Most audiences are already aware of the hazards they face, and awareness alone does not reliably lead to action. 

Instead of stating “raise awareness”, specify: 

  • What awareness is missing? 
  • How does this gap prevent action? 
  • What should people do differently because of your communication? 

Describe how people will think, feel, or behave differently as a result of your work. 

Keep objectives realistic and grounded 

When developing goals and objectives, consider: 

1. What can people reasonably do on their own? 

Your plan should empower actions that do not require resources or permissions your audience lacks. 

2. What structural barriers limit what people can do? 

Communication cannot fix: 

  • poverty, 
  • lack of infrastructure, 
  • unsafe housing, 
  • broken governance systems. 

Your strategy should acknowledge these limits and focus on feasible, meaningful change within the audience’s sphere of control. 

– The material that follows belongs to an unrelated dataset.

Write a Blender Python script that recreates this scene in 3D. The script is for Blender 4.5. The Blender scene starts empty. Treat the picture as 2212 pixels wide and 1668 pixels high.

3. What is appropriate within your mandate and capacity? 

Avoid overpromising impact you cannot deliver or measure. 

Distinguishing awareness, attitude and behaviour objectives 

To design targeted and realistic objectives, it helps to separate them into three types. Each plays a different role in achieving your overall goal. 

1. Awareness objectives (knowledge-based) 

What people know. 

These are useful when misunderstandings, misinformation, or lack of clarity prevent action. 

Examples: 

  • “People know the meaning of the colour codes used in heat alerts.” 
  • “Farmers understand when and why to expect early-season drought.” 

Use when: 

Knowledge gaps or confusion are the primary barrier. 

Limitations: 

Awareness alone rarely leads to behaviour change—so awareness objectives should support, not replace, behaviour objectives. 

2. Attitude objectives (perception or motivation-based) 

What people believe, value, or feel. 

These are essential when emotional or cognitive barriers stand in the way of action, such as optimism bias, distrust, or fatalism. 

Examples: 

  • “People believe that evacuating early is safer than waiting.” 
  • “Women feel confident the shelters are safe.” 
  • “Residents trust that heat warnings are timely and reliable.” 

Use when: 
Fear, fatalism, distrust, or misconceptions are the main constraints. 

3. Behaviour objectives (action-based) 

What people do differently. 

These are the strongest and most actionable objectives, and where communication can most clearly support disaster risk reduction. 

Examples: 

  • “Households register for SMS early warning alerts.” 
  • “Residents follow evacuation instructions during severe rainfall.” 
  • “Families prepare an emergency kit.” 

Use when: 
The goal relates directly to preparedness, response, or resilience actions.